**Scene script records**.
** Begin **

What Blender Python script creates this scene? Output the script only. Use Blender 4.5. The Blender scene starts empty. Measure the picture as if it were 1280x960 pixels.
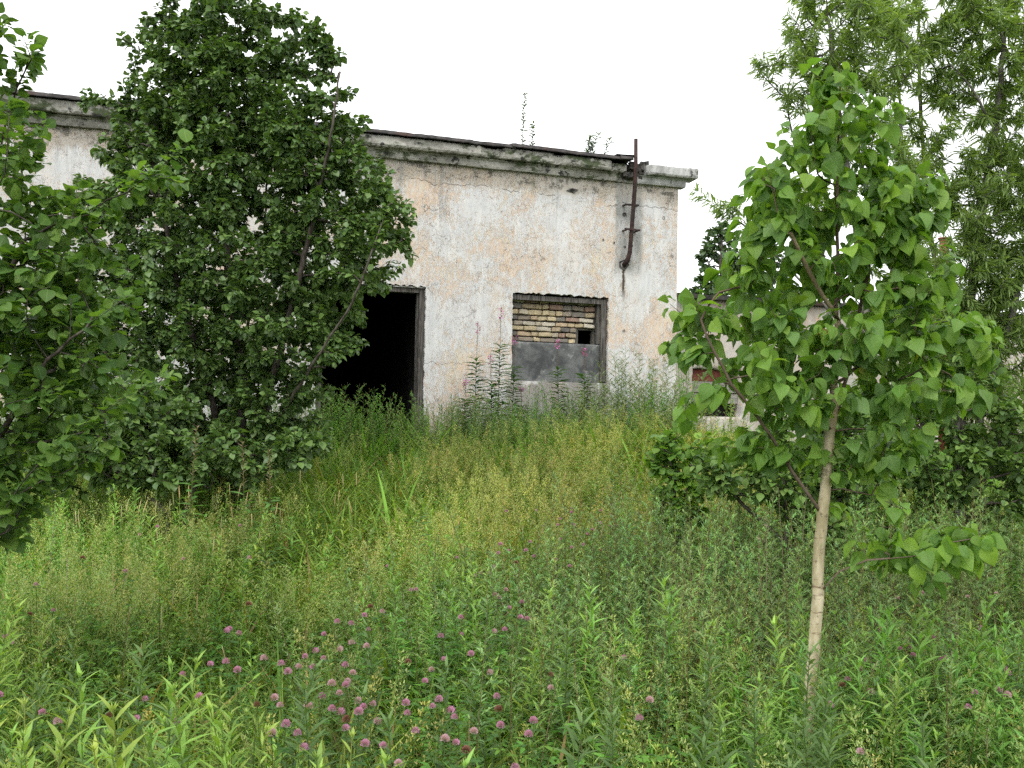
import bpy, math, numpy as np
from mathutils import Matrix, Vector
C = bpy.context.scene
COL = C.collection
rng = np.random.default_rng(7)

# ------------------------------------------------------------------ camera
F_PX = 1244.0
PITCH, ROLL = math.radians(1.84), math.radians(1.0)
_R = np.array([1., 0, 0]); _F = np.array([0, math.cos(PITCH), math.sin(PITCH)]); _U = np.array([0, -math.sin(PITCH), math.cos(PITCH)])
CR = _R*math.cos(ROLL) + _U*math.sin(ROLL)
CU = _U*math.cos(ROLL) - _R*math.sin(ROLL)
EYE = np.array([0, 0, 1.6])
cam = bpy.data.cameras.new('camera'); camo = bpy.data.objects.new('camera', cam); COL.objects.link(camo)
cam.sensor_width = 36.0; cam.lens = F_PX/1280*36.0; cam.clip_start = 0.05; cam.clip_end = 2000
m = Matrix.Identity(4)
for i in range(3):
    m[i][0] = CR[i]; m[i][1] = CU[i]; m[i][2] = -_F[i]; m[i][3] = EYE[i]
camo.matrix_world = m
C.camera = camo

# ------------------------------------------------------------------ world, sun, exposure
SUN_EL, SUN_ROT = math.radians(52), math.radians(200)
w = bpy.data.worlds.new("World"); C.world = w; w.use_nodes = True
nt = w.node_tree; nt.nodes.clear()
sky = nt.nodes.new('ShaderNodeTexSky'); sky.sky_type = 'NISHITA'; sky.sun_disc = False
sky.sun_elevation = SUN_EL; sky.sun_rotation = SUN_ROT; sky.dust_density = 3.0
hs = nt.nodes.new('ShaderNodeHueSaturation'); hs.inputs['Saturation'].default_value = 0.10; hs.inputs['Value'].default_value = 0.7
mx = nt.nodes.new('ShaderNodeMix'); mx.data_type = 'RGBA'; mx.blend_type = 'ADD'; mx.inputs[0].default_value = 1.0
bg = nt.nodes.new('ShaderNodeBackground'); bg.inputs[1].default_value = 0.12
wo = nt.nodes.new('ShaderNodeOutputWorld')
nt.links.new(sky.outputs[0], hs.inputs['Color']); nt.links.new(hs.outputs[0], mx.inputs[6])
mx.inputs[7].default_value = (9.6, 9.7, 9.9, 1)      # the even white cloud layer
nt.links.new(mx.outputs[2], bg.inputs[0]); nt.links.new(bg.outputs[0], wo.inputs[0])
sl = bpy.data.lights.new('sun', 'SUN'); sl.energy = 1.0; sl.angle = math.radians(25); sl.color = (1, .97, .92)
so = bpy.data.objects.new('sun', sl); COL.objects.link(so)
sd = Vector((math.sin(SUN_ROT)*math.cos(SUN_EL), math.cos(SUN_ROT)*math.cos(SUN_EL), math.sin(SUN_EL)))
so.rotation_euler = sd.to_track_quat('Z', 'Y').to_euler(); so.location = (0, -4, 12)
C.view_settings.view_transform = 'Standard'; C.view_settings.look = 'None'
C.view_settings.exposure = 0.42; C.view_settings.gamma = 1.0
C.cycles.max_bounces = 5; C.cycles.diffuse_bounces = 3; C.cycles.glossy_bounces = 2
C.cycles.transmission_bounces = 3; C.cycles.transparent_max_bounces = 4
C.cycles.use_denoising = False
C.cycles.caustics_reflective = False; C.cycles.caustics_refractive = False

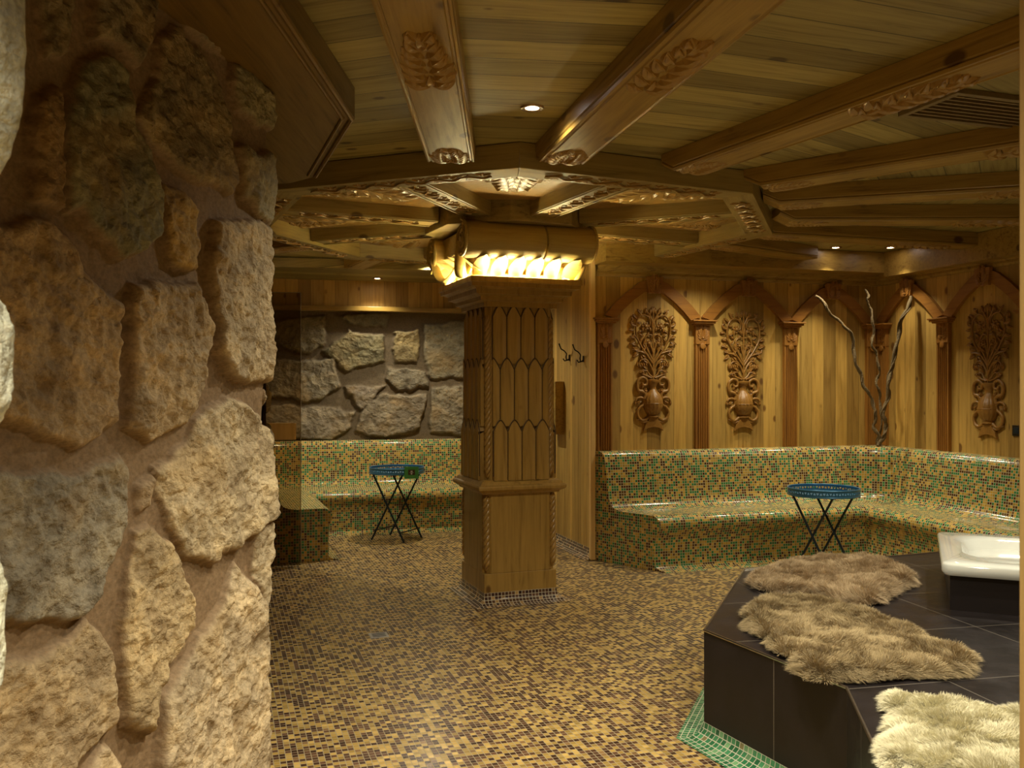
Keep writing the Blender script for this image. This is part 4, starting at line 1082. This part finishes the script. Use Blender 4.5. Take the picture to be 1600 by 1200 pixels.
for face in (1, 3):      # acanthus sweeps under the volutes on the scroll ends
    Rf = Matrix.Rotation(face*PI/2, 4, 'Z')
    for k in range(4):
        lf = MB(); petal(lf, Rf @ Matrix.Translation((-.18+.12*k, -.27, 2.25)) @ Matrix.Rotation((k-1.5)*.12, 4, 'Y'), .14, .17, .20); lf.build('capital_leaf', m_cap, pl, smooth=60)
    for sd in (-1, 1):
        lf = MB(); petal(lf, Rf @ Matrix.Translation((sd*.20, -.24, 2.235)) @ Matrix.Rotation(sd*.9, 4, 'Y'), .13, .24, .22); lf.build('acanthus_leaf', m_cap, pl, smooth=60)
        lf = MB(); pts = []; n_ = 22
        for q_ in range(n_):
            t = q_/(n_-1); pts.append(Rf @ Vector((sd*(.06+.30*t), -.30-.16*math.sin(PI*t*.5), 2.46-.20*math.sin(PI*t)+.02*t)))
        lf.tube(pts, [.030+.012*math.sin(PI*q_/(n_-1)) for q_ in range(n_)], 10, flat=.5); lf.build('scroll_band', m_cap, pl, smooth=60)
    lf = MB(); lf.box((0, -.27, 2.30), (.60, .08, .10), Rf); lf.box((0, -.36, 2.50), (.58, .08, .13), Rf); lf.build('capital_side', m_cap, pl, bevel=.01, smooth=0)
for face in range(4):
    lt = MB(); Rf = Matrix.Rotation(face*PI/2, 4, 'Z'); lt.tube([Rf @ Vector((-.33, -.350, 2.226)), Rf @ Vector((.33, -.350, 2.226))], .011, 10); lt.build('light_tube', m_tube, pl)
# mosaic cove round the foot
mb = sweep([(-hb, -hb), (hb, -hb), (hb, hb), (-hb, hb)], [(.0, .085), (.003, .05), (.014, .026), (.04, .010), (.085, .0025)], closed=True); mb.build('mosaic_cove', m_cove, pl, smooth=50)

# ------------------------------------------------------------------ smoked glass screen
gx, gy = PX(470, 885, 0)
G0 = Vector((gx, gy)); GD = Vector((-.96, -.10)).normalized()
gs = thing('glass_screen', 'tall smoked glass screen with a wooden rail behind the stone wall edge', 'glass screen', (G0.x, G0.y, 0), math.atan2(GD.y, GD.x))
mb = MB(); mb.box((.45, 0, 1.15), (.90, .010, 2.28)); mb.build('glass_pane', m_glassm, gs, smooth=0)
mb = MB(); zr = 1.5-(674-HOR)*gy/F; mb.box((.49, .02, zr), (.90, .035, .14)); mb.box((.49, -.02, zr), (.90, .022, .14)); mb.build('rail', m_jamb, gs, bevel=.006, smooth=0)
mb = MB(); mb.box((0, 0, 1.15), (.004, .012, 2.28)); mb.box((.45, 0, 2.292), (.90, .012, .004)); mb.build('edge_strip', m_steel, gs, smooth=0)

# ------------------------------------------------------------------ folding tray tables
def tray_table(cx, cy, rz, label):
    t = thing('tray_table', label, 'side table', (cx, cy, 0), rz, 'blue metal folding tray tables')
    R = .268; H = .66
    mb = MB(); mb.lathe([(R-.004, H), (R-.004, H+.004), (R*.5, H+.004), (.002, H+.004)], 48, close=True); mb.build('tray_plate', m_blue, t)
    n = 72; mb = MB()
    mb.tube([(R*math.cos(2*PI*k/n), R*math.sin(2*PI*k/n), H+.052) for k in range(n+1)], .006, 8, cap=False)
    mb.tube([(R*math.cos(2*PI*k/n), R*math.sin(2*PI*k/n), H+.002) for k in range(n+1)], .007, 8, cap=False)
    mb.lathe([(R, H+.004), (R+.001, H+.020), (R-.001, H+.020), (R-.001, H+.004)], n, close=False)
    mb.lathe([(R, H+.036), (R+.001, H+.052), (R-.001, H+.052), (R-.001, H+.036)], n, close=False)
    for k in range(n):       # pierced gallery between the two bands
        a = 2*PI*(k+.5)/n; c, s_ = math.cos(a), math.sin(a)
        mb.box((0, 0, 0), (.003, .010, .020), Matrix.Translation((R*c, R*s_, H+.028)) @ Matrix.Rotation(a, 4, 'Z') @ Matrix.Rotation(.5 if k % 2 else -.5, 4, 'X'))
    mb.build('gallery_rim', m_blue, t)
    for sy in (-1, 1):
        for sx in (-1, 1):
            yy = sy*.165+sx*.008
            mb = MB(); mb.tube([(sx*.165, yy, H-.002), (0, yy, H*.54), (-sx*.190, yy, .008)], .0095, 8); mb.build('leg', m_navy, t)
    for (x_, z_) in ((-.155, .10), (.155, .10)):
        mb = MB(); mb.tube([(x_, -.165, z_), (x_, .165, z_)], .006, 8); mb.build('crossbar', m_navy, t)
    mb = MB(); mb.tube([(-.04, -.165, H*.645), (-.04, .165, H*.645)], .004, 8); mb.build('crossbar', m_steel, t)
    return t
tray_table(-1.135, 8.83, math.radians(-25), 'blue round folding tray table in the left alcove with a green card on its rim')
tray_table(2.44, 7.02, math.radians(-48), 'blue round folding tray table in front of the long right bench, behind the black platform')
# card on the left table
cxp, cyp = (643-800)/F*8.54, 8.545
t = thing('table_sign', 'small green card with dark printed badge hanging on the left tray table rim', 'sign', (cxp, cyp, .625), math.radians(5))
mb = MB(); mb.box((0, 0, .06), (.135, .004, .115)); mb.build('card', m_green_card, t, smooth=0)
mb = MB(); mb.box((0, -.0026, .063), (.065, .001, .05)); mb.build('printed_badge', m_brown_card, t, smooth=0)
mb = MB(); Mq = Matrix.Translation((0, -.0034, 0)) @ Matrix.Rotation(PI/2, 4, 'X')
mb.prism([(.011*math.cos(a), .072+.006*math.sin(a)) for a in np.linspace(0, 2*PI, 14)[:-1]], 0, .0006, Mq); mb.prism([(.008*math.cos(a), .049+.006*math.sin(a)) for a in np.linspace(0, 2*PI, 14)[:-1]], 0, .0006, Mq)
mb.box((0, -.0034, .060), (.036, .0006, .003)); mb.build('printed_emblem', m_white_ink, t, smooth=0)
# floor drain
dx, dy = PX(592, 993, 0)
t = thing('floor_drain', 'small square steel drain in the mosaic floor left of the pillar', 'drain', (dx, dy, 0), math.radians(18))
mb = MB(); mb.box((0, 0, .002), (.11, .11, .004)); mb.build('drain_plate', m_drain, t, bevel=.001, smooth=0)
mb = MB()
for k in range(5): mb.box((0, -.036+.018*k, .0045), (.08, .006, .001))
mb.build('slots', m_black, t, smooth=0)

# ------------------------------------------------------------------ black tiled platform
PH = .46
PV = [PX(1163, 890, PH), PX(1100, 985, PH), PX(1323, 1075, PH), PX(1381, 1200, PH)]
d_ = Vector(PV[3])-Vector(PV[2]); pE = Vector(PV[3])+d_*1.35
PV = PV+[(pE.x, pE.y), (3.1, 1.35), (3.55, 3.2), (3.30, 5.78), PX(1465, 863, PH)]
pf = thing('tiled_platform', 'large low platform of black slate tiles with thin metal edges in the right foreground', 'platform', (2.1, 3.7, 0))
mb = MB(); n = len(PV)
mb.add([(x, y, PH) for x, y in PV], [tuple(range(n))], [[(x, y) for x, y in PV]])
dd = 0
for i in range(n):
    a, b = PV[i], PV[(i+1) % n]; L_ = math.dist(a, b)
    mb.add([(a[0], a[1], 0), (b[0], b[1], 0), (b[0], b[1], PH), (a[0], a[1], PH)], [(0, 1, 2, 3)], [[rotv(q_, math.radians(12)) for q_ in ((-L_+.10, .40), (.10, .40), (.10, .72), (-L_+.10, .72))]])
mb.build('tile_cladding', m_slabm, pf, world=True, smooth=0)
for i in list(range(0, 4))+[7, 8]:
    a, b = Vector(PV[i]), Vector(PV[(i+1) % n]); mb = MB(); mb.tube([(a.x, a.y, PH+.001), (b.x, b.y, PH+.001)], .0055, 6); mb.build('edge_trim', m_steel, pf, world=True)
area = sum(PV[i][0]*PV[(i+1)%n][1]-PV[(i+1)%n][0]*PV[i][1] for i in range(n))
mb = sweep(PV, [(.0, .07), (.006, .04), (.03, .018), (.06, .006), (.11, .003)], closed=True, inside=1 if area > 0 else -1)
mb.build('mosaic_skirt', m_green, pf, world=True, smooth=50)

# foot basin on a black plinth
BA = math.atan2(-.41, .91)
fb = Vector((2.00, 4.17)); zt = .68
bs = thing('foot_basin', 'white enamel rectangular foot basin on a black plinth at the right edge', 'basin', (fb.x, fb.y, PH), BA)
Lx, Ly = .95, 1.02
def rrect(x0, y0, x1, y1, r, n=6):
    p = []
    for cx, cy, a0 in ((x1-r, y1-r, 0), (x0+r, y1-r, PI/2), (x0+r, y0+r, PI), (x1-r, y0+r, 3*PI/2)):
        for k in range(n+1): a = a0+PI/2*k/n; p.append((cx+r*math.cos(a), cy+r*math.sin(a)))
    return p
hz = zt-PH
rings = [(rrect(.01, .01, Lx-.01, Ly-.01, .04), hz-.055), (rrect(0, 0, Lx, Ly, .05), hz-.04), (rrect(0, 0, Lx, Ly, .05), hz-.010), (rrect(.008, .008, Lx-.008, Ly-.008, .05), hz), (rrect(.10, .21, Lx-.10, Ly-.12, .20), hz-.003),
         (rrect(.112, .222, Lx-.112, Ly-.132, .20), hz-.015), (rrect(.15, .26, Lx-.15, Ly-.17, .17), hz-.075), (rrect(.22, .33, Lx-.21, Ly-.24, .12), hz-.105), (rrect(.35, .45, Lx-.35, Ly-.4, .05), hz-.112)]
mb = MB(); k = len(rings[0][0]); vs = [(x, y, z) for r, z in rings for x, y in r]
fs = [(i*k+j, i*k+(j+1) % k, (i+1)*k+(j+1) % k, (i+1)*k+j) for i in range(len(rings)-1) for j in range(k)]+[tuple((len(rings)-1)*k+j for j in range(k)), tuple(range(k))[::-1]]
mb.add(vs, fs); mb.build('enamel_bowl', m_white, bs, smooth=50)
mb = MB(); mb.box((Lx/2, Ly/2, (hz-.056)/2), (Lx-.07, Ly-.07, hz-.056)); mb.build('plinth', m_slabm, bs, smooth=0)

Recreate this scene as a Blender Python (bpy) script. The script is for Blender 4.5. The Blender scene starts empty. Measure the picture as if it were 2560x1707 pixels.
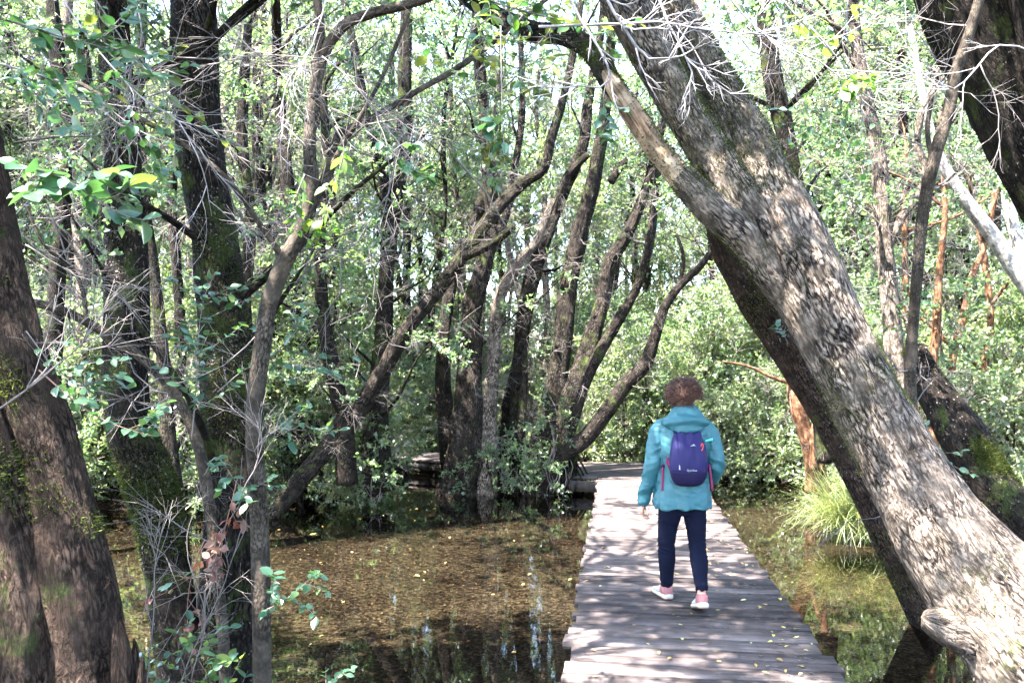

** End **

Transcribe the entries from their first line to the line that holds "C.camera = camo", both included, and skip every picture.

**TASK SOLUTION**.
What Blender Python script creates this scene? Output the script only. Use Blender 4.5. The Blender scene starts empty. Measure the picture as if it were 1280x960 pixels.
import bpy, math, numpy as np
from mathutils import Matrix, Vector
C = bpy.context.scene
COL = C.collection
rng = np.random.default_rng(7)

# ------------------------------------------------------------------ camera
F_PX = 1244.0
PITCH, ROLL = math.radians(1.84), math.radians(1.0)
_R = np.array([1., 0, 0]); _F = np.array([0, math.cos(PITCH), math.sin(PITCH)]); _U = np.array([0, -math.sin(PITCH), math.cos(PITCH)])
CR = _R*math.cos(ROLL) + _U*math.sin(ROLL)
CU = _U*math.cos(ROLL) - _R*math.sin(ROLL)
EYE = np.array([0, 0, 1.6])
cam = bpy.data.cameras.new('camera'); camo = bpy.data.objects.new('camera', cam); COL.objects.link(camo)
cam.sensor_width = 36.0; cam.lens = F_PX/1280*36.0; cam.clip_start = 0.05; cam.clip_end = 2000
m = Matrix.Identity(4)
for i in range(3):
    m[i][0] = CR[i]; m[i][1] = CU[i]; m[i][2] = -_F[i]; m[i][3] = EYE[i]
camo.matrix_world = m
C.camera = camo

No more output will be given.